• **TO BE DONE**
Copy out the complete listing, word for word.

• **SOURCE DATA**
>> Begin
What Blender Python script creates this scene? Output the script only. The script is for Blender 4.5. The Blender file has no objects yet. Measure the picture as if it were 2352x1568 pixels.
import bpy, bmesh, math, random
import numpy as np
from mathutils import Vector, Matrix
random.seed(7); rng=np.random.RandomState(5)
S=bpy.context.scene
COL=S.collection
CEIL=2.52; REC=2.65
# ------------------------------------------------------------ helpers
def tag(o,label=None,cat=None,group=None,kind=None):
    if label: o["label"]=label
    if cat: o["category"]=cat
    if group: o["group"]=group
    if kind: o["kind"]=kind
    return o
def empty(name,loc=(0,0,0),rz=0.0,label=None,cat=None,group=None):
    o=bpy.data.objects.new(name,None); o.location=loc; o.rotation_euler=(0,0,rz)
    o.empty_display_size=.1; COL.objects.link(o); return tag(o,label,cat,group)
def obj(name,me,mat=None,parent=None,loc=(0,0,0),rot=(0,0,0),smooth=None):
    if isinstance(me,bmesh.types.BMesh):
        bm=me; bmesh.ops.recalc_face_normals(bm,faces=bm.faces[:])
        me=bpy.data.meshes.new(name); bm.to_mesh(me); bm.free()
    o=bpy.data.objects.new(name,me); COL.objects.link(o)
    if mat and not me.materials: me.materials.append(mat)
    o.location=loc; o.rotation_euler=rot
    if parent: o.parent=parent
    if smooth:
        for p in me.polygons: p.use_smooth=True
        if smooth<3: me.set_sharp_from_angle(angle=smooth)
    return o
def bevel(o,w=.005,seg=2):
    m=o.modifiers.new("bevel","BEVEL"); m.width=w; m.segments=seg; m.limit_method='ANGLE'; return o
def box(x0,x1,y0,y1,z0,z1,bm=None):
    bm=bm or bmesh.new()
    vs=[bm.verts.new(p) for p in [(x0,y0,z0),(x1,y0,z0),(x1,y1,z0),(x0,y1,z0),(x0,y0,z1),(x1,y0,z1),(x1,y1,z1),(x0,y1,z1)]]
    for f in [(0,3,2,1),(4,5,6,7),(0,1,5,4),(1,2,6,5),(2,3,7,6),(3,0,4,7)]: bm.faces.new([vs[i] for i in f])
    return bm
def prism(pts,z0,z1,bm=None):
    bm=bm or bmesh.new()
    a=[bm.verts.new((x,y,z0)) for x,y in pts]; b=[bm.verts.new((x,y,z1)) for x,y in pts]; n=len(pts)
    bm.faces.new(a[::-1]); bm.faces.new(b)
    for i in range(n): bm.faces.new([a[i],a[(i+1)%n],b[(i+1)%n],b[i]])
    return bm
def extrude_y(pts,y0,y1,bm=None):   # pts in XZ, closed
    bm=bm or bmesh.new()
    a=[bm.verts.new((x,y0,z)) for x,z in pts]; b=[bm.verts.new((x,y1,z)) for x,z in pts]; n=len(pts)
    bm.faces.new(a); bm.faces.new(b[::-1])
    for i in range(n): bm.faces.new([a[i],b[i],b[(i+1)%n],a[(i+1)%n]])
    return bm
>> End
• **THE ANSWER**
What Blender Python script creates this scene? Output the script only. The script is for Blender 4.5. The Blender file has no objects yet. Measure the picture as if it were 2352x1568 pixels.
import bpy, bmesh, math, random
import numpy as np
from mathutils import Vector, Matrix
random.seed(7); rng=np.random.RandomState(5)
S=bpy.context.scene
COL=S.collection
CEIL=2.52; REC=2.65
# ------------------------------------------------------------ helpers
def tag(o,label=None,cat=None,group=None,kind=None):
    if label: o["label"]=label
    if cat: o["category"]=cat
    if group: o["group"]=group
    if kind: o["kind"]=kind
    return o
def empty(name,loc=(0,0,0),rz=0.0,label=None,cat=None,group=None):
    o=bpy.data.objects.new(name,None); o.location=loc; o.rotation_euler=(0,0,rz)
    o.empty_display_size=.1; COL.objects.link(o); return tag(o,label,cat,group)
def obj(name,me,mat=None,parent=None,loc=(0,0,0),rot=(0,0,0),smooth=None):
    if isinstance(me,bmesh.types.BMesh):
        bm=me; bmesh.ops.recalc_face_normals(bm,faces=bm.faces[:])
        me=bpy.data.meshes.new(name); bm.to_mesh(me); bm.free()
    o=bpy.data.objects.new(name,me); COL.objects.link(o)
    if mat and not me.materials: me.materials.append(mat)
    o.location=loc; o.rotation_euler=rot
    if parent: o.parent=parent
    if smooth:
        for p in me.polygons: p.use_smooth=True
        if smooth<3: me.set_sharp_from_angle(angle=smooth)
    return o
def bevel(o,w=.005,seg=2):
    m=o.modifiers.new("bevel","BEVEL"); m.width=w; m.segments=seg; m.limit_method='ANGLE'; return o
def box(x0,x1,y0,y1,z0,z1,bm=None):
    bm=bm or bmesh.new()
    vs=[bm.verts.new(p) for p in [(x0,y0,z0),(x1,y0,z0),(x1,y1,z0),(x0,y1,z0),(x0,y0,z1),(x1,y0,z1),(x1,y1,z1),(x0,y1,z1)]]
    for f in [(0,3,2,1),(4,5,6,7),(0,1,5,4),(1,2,6,5),(2,3,7,6),(3,0,4,7)]: bm.faces.new([vs[i] for i in f])
    return bm
def prism(pts,z0,z1,bm=None):
    bm=bm or bmesh.new()
    a=[bm.verts.new((x,y,z0)) for x,y in pts]; b=[bm.verts.new((x,y,z1)) for x,y in pts]; n=len(pts)
    bm.faces.new(a[::-1]); bm.faces.new(b)
    for i in range(n): bm.faces.new([a[i],a[(i+1)%n],b[(i+1)%n],b[i]])
    return bm
def extrude_y(pts,y0,y1,bm=None):   # pts in XZ, closed
    bm=bm or bmesh.new()
    a=[bm.verts.new((x,y0,z)) for x,z in pts]; b=[bm.verts.new((x,y1,z)) for x,z in pts]; n=len(pts)
    bm.faces.new(a); bm.faces.new(b[::-1])
    for i in range(n): bm.faces.new([a[i],b[i],b[(i+1)%n],a[(i+1)%n]])
    return bm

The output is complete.